A Parking Lot Landfill: We Can Do Better


Zane Roush, Head Writer

What creates an appealing school environment? Is it songs on the intercom on Fridays? Is it assemblies featuring student-athletes and top-tier scholars alike? Is it walking through the parking lot, seeing discarded nicotine products and the litter from dozens of students’ lunch-break fast food runs? If you’re like me, the image of the last doesn’t sound like a place you want to spend your days. Despite this shared opinion, our school parking lot is appalling. It is hard to park my car without hearing the crunch of soda cans being crushed and stepping out into a three-day-old DQ blizzard. There are so many issues with this, I almost don’t know where to begin.

I guess a good place to start is how it looks. The parking lot is the first thing you see arriving at the school; it is the first impression parents and visitors have of our school. If the abhorrent parking jobs aren’t enough to turn their noses, then they see McDonald’s wrappers, cartons from someone’s chicken strips, and empty Juul pods littered across the blacktop. This is immensely unsightly, and doesn’t give the impression of well-maintained grounds or responsible teens.

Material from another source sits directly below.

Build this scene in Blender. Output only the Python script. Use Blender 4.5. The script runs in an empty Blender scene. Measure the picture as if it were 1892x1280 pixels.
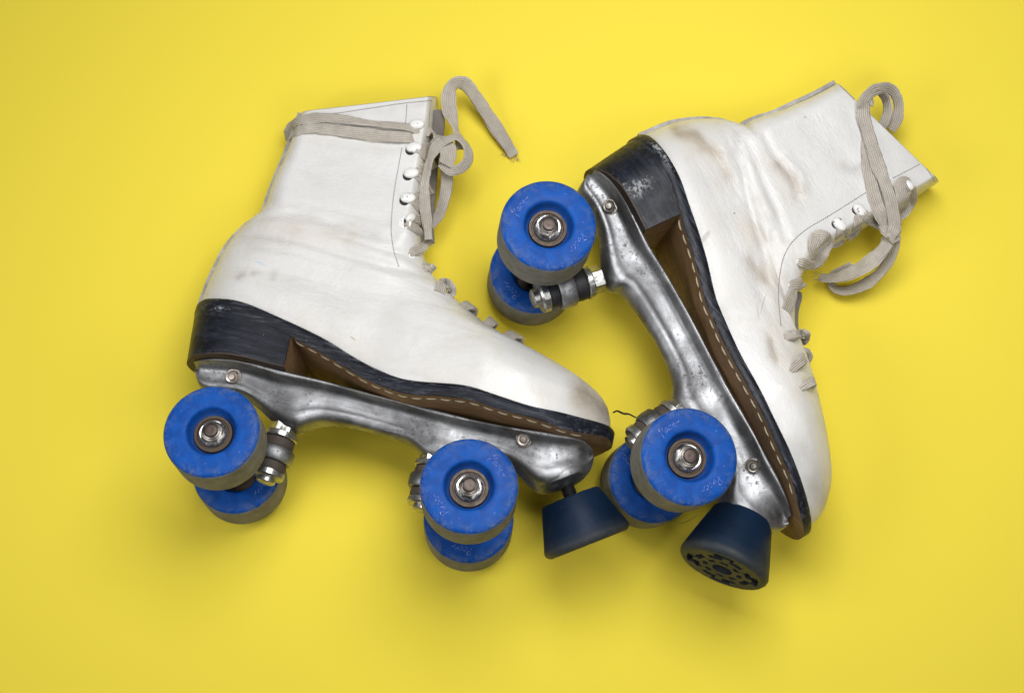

The fact that it is teenagers committing this offense is even worse. We learn from a very young age that littering is bad. Our kindergarten teachers drove home the idea that given the opportunity to choose between leaving your mess or being a responsible caretaker of your environment and throwing away your trash, you should throw away your trash. The first graders that I occasionally work with seem to understand this better than most of the 11th graders at our school. Why is this? I honestly have no clue. It is so incredibly easy to carry your trash 50 feet out of your way to the dumpsters provided to prevent this exact issue, or even to put it into the trash can creatively placed next to each major entrance.The next time you have trash, try it out. See how easy it is to properly dispose of, and how it makes you feel to know that you are helping to keep your school clean.

What’s next? How about the seagulls. Believe it or not, Helena High has acquired its very own flock of resident seagulls. They aren’t attracted to the pond that forms by the gym each spring, but by the seagull version of an all-you-can-eat buffet that occurs at lunch time each day. Not only do we have to worry about the smaller freshmen (and seniors) being carried away by a horde of seagulls, but the aerial bombardment that takes place until the seagulls have gotten their fill. Typically the only damage is pooped-on windshields, but I know several unlucky souls who got struck on the head or shoulders. I shouldn’t even have to back this one up. It’s NASTY.

The biggest issue with our propensity for leaving our trash is slightly less comedic than seagulls. In fact, it is really serious. When the students of our school leave messes without a care in the world, it shows a complete lack of respect for the people tasked with maintaining the school grounds, and for the school itself. Our janitorial staff and maintenance workers spend lots of time on the upkeep of our school and its grounds. There’s a lot to be done, and a limited day-time staff. They can’t spend every second in the parking lot picking up plastic bag tumbleweeds. Proponents of littering (I wasn’t sure that existed until I had to park in yellow lot) will say that the maintenance folks get paid to clean, and therefore it’s ok, but it is more than just disrespect to them. It is disrespectful towards the school. This is a place of learning, of people taking time to help others grow. When you leave your rubbish, it’s effectively a middle finger to the school. It says that you don’t care enough to do a small task to better the environment for yourself or the 1600 other people that occupy the school.

With the maintenance crew only being able to do so much, some student clubs, like Mrs. Van Alstyne’s Green Group, have taken it upon themselves to right this issue. The improvement to the feel of the parking lot is incredible after they have gone through, but the victory is short-lived; by the next day their impact is almost unrecognizable. To keep Helena High clean, we must all work together. You don’t have to love school. You don’t have to love nature. But the least you can do is pick up 10 pieces of trash on your way back to class after lunch. It’s an easy task, and an amazing way to make an impact.